Es una alegría mencionar también y elogiar la apertura con la que vivías y pensabas la religión, una apertura que tanto nos importaba y unía a los dos. No era en ti moda, sino instinto. Y conocimiento, y opción. Diría en pocas palabras –¿seré exagerado?– que en los más de 500 años de historia de los franciscanos de Arantzazu tú has sido el primer icono de la espiritualidad laica, imagen de una espiritualidad que trasciende la religión, modelo de la espiritualidad del futuro, que –como es tu caso, y también el mío– no tiene por qué abandonar determinadas formas religiosas cristianas–, pero que pone el corazón más allá de la religión y de todas las religiones. ¡Enhorabuena, Pello! ¡Ojalá Arantzazu hubiera seguido tu camino durante los 60 años que has vivido en Arantzazu! Lo digo con pena.
Pero tú has cumplido con lo tuyo, ahí queda eso, ahí sigues plenamente vivo. El día de la Candelaria, a mitad de camino entre el invierno y la primavera –una confesión de la luz–, emprendiste tu último viaje,a los cuatro vientos –Udalaitz y Aizkorri, Aloña y Elgea –, hacia la luz plena, más allá de todo espacio y tiempo. Yendo más allá te has quedado más acá.

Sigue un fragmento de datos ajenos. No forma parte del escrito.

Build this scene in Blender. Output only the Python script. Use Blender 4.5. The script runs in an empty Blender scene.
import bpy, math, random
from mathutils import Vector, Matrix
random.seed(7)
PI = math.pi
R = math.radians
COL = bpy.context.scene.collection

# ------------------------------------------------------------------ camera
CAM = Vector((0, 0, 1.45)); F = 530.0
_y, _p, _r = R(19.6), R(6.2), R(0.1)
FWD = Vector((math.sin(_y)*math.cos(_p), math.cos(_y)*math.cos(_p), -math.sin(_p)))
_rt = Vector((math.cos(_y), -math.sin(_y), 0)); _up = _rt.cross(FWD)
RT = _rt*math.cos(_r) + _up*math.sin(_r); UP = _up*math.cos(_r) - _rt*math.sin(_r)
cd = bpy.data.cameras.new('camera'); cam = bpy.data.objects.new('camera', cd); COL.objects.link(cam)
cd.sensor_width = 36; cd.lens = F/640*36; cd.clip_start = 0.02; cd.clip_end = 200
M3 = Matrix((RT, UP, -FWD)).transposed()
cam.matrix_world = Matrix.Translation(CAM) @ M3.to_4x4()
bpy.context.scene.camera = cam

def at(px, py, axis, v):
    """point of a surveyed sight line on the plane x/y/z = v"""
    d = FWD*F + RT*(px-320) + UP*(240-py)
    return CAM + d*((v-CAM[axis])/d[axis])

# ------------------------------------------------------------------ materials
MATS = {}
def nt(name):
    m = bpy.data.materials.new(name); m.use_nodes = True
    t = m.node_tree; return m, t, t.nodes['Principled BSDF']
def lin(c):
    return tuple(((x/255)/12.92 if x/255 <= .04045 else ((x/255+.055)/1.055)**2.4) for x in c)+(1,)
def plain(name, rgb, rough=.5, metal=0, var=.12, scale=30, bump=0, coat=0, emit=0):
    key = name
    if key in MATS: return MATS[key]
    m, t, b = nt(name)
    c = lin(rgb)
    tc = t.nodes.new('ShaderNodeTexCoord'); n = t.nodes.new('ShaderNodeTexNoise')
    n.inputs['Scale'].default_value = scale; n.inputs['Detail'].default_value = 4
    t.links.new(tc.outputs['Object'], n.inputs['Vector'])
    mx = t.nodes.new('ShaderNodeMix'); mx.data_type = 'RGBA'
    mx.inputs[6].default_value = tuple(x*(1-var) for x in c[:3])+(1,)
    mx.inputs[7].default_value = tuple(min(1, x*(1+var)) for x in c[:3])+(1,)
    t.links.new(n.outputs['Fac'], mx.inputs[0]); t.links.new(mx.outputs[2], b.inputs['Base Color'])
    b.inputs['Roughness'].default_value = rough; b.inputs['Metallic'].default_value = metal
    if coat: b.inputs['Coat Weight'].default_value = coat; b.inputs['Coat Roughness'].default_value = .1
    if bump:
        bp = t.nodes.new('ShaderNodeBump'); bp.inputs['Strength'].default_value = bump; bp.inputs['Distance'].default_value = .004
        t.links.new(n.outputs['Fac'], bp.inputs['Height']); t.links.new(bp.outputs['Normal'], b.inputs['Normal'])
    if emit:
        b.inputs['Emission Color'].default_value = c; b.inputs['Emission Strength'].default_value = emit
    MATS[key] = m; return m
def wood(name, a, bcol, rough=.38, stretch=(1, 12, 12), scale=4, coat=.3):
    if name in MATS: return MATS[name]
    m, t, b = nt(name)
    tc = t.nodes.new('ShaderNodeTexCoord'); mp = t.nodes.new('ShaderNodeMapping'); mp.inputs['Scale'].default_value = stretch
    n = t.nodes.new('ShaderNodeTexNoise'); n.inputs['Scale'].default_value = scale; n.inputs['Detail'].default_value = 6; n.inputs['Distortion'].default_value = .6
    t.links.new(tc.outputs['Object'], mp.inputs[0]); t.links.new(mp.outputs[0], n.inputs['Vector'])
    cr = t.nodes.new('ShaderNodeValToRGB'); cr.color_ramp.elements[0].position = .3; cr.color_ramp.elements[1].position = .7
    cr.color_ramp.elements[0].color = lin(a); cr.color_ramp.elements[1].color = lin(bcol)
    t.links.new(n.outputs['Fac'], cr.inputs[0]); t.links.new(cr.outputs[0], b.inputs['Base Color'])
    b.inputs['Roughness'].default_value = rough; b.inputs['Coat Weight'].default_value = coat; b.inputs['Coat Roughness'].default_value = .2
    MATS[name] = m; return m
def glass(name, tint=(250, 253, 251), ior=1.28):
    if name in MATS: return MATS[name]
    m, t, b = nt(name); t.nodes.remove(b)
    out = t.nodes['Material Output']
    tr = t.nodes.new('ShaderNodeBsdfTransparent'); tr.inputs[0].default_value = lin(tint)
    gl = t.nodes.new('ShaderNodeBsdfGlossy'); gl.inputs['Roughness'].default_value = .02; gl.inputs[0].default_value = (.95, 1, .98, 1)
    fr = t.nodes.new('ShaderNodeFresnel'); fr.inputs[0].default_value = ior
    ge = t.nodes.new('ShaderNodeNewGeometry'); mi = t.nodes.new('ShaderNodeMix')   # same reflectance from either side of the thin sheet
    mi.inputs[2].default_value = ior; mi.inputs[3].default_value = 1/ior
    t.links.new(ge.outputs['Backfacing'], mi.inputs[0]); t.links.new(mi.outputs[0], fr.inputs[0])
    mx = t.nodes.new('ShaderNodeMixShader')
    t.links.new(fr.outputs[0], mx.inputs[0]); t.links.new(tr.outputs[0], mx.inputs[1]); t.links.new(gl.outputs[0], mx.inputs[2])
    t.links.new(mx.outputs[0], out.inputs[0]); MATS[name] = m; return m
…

Me viene a la memoria aquello que, en la celebración de tu despedida, mientras la voz del barítono solista de conmovedora dulzura llenaba la basílica de Arantzazu hasta lo más profundo, en la cima de la belleza, cantamos con letra de Gandiaga y en tu propia melodía: “Encendamos la luz, camino de la vida”. Sé, pues, para nosotros compañero de camino, Pello, tú caminante llegado ya a la realización de la bondad en el reino de la infancia, nosotros buscando todavía realizar la bondad del niño que somos.